While the UK has more than 17m ha of managed grassland, much of it is poorly utilised – that's according to Duncan Hendry, a grass seed specialist with Cope Seeds and Grain.

He based that argument on the fact that many grass leys that are not in good condition, are overrun with weed grasses which have little or no nutritional value can have a major impact on milk and meat production costs.

Mr Hendry argued that treating grass like any other arable crop, by selecting the right grass seed products for your farm, and reseeding regularly, could significantly affect the bottom line.

“Making a relatively small investment in your grass can have a major impact on its quality, productivity and utilisation, and a reseeding rate of just 10% is enough to prevent a decline in grass productivity while a 15% rate will start to deliver real gains,” he pointed out.

Mr Hendry told The SF that although a grass ley that had been down for more than five years might look productive and healthy, the ley would not be producing to its full potential as by this time 50% or less of the grass plants would be of the species that were sown. The rest would be made up of indigenous species, such as rough stalked meadow grass, bentgrasses or, Yorkshire fog.

“These species have yields well below that of perennial ryegrass, as well as being of poorer quality and lower digestibility," he said.

“Another important characteristic of these weed grasses is their poor response to nitrogen, whether from organic fertiliser, clover or artificial sources, with rough stalked meadow grass giving a response of 17%, bentgrass 33% and Yorkshire fog 42% to nitrogen compared to ryegrasses,” said Mr Hendry.

This means that a five-year-old ley could only be utilising 65% of nitrogen applied.


Only one year after reseeding, undesirable weed species can account for up to 18% of a sward, but after four years this can double to 38% and after eight years, weeds species can begin to dominate the sward up to 50%.

“On average, an eight-year-old sward will yield approximately 5.5-tonnes of dry matter (DM) per ha, compared to a new sward’s potential yield of 15 tonnes of DM per ha. This means that the farm is missing out on 2/3 of the potential yield, which is a significant figure with a massive impact on profitability,” added Mr Duncan.

“Good quality grazed grassland is the cheapest feed for ruminant livestock and is the base upon which profitable farming is built.”


Currently, only around 2% of UK grassland is being oversown.

He made the point that overseeding was a short- to medium-term option, but did not provide a quick fix. It was, ultimately, an effective method of improving productivity whilst keeping investment costs to a minimum.
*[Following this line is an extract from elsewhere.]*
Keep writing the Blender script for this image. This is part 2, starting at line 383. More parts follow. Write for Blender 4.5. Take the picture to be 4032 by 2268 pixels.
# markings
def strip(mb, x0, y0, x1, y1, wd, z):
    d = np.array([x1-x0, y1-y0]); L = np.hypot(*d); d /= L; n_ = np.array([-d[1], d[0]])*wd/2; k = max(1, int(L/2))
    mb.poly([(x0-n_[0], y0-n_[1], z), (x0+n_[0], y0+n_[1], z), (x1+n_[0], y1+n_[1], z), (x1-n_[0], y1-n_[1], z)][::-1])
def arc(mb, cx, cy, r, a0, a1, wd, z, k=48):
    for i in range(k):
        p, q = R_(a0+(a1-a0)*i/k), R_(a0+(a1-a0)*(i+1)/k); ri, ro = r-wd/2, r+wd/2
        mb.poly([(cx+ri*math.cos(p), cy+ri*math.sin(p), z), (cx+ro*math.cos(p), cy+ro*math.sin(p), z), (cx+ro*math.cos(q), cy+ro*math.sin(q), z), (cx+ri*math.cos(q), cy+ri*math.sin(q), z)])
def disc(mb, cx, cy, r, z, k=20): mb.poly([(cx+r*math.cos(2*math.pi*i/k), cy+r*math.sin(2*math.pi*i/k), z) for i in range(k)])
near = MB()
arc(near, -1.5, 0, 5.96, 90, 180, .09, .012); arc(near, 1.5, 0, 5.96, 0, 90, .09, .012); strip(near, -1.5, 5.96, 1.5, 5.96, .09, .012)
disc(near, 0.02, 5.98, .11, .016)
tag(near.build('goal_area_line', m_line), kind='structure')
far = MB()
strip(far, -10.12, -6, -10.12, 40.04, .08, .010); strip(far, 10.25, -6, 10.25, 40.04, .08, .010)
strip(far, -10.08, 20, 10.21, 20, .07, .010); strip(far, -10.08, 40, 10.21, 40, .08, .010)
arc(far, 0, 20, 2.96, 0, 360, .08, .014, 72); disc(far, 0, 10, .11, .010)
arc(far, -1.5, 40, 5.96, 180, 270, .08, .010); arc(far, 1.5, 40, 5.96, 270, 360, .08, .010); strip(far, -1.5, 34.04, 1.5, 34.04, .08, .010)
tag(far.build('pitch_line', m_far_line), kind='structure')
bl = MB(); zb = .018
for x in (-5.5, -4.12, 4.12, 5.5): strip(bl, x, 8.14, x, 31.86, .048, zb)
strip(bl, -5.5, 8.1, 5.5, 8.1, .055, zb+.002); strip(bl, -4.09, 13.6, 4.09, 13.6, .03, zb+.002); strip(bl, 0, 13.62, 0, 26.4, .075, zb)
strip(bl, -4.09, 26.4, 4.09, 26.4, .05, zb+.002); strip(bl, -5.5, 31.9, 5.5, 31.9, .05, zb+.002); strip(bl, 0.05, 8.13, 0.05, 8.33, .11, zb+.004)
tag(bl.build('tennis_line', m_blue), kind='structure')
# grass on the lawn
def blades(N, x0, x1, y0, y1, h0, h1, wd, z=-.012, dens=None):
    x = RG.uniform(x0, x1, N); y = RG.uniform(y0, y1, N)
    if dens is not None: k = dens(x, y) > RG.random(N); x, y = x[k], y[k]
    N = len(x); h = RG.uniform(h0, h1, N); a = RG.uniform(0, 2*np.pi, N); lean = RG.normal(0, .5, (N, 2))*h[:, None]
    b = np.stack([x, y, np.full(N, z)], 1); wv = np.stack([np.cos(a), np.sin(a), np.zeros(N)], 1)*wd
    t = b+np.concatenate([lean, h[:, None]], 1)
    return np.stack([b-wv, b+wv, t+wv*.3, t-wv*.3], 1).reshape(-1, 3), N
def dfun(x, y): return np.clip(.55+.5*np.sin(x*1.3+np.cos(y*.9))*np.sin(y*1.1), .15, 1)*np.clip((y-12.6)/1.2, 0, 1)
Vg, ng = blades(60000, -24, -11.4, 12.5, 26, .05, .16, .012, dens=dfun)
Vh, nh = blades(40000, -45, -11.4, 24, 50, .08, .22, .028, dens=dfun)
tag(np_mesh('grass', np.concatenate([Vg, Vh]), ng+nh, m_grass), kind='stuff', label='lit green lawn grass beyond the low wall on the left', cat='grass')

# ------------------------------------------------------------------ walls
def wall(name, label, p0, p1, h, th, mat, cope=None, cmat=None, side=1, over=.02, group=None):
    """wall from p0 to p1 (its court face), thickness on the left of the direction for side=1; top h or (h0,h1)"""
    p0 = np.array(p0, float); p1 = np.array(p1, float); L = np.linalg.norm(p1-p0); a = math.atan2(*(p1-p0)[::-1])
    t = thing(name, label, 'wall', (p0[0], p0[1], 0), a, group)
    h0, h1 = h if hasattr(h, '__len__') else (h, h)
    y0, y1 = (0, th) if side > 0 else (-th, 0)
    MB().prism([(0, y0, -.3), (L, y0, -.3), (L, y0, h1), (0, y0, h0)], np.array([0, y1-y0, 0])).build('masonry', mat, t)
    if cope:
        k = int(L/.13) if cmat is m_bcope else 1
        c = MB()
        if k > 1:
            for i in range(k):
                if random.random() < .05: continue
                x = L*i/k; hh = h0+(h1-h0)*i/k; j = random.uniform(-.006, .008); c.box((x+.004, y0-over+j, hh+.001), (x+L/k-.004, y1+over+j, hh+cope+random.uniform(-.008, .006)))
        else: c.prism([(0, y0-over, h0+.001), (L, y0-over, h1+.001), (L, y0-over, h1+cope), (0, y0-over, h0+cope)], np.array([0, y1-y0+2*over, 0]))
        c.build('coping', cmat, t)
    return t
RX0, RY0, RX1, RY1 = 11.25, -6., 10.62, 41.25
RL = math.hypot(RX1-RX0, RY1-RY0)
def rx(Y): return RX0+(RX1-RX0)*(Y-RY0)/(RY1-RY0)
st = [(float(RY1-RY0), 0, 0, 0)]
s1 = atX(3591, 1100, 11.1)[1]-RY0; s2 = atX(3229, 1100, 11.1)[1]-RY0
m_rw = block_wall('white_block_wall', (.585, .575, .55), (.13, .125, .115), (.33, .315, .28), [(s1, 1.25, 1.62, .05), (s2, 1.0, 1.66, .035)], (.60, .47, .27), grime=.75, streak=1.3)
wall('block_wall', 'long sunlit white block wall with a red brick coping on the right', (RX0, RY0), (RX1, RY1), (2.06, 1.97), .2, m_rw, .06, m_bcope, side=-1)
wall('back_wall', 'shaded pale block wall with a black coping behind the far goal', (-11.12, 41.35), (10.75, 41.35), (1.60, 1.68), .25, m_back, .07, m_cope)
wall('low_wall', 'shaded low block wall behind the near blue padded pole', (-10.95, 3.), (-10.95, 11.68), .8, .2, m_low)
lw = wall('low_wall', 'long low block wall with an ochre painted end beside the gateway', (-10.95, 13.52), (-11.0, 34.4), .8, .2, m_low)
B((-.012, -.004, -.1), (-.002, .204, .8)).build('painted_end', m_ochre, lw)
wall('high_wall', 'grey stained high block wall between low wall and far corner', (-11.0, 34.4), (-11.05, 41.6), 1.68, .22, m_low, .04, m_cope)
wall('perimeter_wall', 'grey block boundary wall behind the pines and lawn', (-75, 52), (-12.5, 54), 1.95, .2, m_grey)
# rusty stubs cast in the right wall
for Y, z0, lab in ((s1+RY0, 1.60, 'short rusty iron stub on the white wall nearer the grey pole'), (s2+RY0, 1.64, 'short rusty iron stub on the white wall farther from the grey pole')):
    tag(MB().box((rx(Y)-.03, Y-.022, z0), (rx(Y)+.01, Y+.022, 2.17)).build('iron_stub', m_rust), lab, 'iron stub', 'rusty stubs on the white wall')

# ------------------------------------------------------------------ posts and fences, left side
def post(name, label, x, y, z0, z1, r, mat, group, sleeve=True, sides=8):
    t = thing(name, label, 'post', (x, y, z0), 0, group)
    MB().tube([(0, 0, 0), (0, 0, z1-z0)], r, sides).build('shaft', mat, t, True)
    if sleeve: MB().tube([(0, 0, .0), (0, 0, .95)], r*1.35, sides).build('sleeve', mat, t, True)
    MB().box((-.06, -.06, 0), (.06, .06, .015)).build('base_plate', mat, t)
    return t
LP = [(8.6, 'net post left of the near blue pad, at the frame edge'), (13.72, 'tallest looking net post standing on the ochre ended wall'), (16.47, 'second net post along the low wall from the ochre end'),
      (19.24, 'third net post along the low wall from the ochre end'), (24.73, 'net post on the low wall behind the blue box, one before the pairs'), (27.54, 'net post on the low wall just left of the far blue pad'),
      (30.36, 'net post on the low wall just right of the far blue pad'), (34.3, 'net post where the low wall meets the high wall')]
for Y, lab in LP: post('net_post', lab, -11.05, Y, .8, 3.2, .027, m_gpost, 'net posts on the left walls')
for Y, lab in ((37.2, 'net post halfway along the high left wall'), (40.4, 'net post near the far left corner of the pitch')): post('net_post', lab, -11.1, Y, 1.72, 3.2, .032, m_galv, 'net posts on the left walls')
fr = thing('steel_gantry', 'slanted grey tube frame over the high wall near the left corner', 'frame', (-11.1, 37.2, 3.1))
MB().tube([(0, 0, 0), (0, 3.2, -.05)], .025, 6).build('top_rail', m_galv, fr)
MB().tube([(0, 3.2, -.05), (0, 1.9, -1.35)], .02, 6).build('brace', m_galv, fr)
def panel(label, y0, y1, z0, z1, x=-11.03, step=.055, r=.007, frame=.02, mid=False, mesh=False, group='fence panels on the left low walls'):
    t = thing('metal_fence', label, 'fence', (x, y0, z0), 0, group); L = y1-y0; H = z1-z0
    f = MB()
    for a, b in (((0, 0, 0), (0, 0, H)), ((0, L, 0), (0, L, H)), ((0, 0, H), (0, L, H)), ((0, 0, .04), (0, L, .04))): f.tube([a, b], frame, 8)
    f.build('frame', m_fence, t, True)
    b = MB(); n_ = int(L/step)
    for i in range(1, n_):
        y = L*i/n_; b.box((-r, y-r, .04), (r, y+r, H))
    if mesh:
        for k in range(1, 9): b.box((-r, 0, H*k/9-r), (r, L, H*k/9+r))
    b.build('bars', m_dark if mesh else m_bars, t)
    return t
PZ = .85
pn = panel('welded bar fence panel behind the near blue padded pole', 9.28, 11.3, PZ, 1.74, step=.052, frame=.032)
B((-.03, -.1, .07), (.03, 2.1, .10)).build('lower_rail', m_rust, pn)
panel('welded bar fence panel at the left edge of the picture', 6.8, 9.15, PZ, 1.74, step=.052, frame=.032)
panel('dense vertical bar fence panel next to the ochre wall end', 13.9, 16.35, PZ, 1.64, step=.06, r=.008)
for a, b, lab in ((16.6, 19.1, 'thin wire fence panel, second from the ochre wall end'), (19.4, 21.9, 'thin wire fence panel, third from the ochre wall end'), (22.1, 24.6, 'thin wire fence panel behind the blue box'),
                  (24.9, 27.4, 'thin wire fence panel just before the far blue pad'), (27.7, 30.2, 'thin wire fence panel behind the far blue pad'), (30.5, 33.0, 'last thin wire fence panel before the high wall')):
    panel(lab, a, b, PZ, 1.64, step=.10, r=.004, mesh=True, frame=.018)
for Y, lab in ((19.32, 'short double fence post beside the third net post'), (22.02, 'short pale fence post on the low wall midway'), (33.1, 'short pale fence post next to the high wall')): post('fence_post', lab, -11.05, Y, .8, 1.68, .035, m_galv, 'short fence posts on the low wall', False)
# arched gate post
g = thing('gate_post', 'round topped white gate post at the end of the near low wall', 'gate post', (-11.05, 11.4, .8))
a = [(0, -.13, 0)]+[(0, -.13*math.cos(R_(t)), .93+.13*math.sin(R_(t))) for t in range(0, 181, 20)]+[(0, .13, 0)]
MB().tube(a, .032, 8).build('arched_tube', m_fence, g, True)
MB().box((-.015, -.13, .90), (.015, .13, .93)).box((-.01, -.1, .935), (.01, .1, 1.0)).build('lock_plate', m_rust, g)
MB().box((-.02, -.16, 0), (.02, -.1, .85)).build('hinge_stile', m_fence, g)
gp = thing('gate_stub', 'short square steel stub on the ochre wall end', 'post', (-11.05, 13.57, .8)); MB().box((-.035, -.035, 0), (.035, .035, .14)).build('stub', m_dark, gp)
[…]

“Implemented carefully, overseeding has the potential to improve pasture productivity by between 30 to 40% for between three to four years, depending on field quality," he argued.

“When overseeding, it is crucial to use a mixture designed specifically for this purpose. Any existing productive grasses in the ley already have an established root system and an established leaf canopy to capture light for photosynthesis.

"Any new grass seed that is introduced needs to be able to work with these conditions and overseeding mixtures are blended accordingly,” he concluded.